Moreover, Miri fundamentally cannot tell you whether your code is sound. Soundness is the property of never causing undefined behavior when invoked from arbitrary safe code, even in combination with other sound code.

[RalfJung]

Miri cannot tell you whether code is sound, but it can (sometimes) tell you when code is unsound - namely, when it detects UB.

[itamarst]

It sounds like the original motivation was that std::ptr::copy() was too slow; curious if you ever tried std::ptr::copy_nonoverlapping()? (https://github.com/rust-lang/rust/issues/97022 suggests a manual version that's supposedly faster than the latter, but then final comment says that the compiler does better now...)

[RalfJung]

I also support that it is unsafe but not unsound.

Unfortunately you are wrong.

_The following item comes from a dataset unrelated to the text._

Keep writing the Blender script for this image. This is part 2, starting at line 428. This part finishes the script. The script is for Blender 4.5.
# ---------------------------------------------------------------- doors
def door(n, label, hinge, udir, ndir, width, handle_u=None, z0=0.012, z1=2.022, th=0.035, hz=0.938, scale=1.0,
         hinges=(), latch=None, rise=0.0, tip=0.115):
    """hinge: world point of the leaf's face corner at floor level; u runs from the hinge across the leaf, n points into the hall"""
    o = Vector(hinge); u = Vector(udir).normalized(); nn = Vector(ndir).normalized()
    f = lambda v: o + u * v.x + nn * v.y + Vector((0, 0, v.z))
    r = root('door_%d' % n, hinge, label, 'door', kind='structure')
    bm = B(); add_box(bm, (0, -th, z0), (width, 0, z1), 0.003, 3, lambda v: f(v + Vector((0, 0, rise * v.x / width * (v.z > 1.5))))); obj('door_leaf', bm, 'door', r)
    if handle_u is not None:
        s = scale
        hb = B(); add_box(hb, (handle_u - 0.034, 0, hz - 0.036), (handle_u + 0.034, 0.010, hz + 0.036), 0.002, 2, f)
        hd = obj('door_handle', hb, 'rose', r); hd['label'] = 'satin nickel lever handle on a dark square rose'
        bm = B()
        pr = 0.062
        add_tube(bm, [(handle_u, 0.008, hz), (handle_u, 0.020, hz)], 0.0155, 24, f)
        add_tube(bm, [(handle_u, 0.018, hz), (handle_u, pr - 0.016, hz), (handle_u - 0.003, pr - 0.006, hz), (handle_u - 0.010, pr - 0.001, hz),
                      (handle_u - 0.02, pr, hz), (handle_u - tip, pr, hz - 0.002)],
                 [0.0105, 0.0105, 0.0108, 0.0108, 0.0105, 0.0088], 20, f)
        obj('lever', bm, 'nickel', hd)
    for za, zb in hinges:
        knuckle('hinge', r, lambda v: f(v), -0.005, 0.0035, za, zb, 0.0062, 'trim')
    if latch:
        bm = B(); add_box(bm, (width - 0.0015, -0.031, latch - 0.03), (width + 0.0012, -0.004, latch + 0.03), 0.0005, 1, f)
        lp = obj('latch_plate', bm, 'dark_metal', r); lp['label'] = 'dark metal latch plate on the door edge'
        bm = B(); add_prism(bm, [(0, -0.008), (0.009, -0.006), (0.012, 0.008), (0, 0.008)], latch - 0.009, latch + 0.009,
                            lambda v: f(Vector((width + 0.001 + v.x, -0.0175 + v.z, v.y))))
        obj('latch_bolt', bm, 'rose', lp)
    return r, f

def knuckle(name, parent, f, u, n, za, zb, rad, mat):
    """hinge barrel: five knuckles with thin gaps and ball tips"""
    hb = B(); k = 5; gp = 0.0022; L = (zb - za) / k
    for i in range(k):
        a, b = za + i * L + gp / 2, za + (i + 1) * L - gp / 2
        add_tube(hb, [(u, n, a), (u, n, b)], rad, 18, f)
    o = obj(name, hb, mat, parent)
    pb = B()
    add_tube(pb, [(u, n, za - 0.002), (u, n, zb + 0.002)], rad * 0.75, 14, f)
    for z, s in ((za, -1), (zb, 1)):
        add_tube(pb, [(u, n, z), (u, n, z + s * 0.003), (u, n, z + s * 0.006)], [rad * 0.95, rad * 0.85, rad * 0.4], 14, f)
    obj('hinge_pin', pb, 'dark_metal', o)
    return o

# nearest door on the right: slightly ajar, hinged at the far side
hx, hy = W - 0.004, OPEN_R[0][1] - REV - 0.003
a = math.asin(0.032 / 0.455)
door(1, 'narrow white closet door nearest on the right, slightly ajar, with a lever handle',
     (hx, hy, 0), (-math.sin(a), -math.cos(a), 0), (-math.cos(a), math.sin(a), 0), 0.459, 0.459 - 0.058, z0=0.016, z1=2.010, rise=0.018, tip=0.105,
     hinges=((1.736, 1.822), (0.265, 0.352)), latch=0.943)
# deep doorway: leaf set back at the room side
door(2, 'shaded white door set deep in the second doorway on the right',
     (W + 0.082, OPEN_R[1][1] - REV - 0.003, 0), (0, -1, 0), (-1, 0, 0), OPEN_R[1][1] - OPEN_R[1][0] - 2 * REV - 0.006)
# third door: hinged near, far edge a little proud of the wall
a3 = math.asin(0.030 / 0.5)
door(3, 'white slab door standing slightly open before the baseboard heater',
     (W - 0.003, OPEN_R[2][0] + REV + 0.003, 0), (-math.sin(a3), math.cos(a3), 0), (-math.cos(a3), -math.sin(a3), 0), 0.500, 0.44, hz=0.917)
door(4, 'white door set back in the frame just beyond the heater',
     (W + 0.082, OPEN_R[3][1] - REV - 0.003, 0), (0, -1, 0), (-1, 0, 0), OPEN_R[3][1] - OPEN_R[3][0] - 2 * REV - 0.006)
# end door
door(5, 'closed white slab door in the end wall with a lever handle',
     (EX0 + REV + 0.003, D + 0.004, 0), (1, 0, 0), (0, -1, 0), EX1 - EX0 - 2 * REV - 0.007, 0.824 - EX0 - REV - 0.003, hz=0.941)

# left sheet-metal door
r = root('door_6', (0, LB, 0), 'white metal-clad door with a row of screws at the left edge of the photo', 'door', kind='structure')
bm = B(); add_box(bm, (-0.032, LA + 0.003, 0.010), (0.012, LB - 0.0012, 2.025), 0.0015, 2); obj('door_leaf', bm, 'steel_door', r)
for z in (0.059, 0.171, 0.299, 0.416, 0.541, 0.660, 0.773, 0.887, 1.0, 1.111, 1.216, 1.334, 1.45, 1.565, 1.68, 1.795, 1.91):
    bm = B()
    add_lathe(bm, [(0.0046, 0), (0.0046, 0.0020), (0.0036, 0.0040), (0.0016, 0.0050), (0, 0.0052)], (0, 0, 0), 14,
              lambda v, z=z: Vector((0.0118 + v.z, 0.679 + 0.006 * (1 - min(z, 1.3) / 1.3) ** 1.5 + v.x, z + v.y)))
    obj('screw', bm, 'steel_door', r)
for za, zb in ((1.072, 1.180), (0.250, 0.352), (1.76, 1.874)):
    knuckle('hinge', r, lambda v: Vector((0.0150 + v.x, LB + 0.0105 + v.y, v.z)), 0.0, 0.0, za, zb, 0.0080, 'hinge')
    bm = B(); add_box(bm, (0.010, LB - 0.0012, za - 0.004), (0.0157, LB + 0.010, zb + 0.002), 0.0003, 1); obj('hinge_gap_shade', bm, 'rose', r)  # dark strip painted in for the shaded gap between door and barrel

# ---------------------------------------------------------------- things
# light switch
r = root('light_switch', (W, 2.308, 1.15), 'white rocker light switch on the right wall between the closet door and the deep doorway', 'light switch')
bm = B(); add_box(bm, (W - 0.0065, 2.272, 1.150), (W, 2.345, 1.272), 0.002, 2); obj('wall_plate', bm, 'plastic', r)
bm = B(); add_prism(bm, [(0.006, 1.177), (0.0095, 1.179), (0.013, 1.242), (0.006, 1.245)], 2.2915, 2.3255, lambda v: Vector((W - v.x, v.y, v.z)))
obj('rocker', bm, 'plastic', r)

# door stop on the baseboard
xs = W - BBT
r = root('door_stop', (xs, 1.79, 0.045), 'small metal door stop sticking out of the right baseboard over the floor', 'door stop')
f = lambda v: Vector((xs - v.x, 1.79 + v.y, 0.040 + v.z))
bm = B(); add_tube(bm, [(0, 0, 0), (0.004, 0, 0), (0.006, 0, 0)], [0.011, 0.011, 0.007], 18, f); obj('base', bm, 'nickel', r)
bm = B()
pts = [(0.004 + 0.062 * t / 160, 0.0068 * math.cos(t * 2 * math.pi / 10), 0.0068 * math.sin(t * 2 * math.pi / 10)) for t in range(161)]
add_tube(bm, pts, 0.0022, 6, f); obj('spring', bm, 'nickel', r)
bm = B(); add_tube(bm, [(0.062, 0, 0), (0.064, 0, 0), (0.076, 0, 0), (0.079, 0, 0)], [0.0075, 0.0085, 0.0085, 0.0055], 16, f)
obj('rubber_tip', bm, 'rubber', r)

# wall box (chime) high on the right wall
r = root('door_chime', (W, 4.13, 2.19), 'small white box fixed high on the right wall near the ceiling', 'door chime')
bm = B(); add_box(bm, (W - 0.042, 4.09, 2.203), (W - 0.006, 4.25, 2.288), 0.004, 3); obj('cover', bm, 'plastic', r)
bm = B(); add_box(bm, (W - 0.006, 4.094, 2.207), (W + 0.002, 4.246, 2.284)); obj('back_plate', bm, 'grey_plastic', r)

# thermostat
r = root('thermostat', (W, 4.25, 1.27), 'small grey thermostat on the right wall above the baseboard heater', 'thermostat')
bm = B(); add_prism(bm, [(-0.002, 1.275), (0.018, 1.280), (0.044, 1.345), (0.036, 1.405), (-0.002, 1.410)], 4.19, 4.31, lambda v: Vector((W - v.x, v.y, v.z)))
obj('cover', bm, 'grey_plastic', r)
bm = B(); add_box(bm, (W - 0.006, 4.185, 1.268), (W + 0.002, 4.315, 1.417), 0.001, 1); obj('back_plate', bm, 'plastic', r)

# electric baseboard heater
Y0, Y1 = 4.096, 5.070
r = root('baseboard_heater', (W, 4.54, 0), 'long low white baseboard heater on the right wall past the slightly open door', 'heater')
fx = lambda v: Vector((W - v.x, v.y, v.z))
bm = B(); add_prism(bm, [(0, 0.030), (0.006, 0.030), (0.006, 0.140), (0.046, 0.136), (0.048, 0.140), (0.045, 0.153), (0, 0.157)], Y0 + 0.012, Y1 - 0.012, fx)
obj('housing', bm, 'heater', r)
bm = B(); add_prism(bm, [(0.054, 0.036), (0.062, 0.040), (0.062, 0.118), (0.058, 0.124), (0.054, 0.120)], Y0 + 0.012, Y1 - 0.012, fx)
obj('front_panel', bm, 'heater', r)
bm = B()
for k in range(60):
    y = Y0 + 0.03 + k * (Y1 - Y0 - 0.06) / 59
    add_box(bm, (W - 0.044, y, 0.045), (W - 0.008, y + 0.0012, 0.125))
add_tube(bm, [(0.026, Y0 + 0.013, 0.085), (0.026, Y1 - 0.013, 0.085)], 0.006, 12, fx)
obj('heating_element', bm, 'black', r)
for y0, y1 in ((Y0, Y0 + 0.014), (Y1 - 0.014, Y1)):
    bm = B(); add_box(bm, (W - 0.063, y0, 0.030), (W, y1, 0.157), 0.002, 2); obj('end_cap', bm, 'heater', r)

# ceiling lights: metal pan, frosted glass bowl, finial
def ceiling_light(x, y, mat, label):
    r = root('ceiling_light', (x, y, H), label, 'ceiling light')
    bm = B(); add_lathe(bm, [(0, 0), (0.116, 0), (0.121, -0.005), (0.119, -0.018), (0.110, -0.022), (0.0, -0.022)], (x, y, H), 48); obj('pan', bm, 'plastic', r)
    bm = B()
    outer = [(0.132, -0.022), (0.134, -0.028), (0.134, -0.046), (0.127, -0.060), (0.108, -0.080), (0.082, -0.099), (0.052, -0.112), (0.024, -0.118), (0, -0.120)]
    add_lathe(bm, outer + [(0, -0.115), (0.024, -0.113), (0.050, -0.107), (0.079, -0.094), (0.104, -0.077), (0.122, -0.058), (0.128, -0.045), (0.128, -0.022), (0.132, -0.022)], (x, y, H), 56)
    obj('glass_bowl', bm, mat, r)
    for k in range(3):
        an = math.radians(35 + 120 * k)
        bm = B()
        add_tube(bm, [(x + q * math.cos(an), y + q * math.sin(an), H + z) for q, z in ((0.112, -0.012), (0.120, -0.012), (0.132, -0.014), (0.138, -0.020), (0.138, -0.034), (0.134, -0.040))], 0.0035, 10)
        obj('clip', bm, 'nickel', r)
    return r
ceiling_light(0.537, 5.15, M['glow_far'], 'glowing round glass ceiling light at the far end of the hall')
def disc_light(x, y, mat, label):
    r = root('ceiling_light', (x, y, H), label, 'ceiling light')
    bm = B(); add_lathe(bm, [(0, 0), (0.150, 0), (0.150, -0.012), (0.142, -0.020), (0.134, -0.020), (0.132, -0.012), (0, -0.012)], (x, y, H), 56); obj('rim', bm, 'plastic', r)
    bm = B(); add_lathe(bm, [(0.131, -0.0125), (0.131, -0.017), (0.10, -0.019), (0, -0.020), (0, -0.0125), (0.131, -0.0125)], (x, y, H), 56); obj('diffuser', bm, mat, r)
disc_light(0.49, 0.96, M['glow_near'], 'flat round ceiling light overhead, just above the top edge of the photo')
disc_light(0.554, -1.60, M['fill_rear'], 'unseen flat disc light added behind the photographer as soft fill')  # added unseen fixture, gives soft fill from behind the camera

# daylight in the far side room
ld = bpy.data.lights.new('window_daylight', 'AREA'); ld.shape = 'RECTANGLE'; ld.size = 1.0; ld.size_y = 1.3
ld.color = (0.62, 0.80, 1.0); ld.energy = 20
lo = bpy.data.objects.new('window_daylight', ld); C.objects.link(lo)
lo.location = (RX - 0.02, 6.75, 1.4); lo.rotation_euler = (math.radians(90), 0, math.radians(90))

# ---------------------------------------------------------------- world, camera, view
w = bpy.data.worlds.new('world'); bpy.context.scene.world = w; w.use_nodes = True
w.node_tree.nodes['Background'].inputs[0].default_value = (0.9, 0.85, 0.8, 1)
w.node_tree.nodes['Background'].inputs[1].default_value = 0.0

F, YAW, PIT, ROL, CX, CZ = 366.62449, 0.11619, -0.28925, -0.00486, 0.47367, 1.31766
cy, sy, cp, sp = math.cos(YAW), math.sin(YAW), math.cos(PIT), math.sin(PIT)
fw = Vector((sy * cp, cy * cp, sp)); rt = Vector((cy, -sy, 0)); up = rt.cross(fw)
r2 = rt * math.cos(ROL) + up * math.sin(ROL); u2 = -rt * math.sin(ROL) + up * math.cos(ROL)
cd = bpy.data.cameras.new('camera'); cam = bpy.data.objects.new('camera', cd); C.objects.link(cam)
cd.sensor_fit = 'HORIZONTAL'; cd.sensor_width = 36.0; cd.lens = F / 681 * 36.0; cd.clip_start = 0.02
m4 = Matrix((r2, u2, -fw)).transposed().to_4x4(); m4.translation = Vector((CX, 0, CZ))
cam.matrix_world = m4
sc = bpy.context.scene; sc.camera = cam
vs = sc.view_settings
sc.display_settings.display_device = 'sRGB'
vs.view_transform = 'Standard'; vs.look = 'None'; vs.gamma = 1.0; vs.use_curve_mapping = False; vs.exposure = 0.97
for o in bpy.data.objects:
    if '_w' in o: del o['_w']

This is not ambiguous or open for debate, the code is undoubtedly unsound: one can use it to cause UB from safe code. If an allocation has size 5 and you are reading 8 bytes, that's UB. Checking page boundaries makes no difference. It doesn't matter what the hardware does, what matters are the rules of Rust, and they are fairly clear here: the list of UB includes

"Accessing (loading from or storing to) a place that is dangling or based on a misaligned pointer."

and later

"A reference/pointer is "dangling" if it is null or not all of the bytes it points to are part of the same live allocation (so in particular they all have to be part of some allocation)."

Otherwise, if the original claim in the issue is correct, it would make every "external ptr + length = type/slice" unsound, right? However, this is a typical use case used in many crates, such as in multiboot2, thus must be known to rustc/llvm.

I am not sure why you think this would mean other code is unsound. That's just code accessing memory that is allocated by the outside world, not by Rust. It is allocating specific outside memory that it knows the size of. In contrast, you wrote a safe API and thus you carry the responsibility of ensuring that it works with all possible things that safe code could give you.

All you know is there are, e.g., 4 bytes of memory here. If you now read 16 bytes that's unsound. The soundness requirements for reading 16 bytes are simple: make sure there's actually 16 bytes of allocated memory there, inside an allocation. Arguing with pages and page boundaries is a category error, these terms don't even exist in the Rust Abstract Machine so it is fundamentally impossible to make a valid soundness argument with them. The only thing that matters are the actual boundaries of the Rust-level allocation.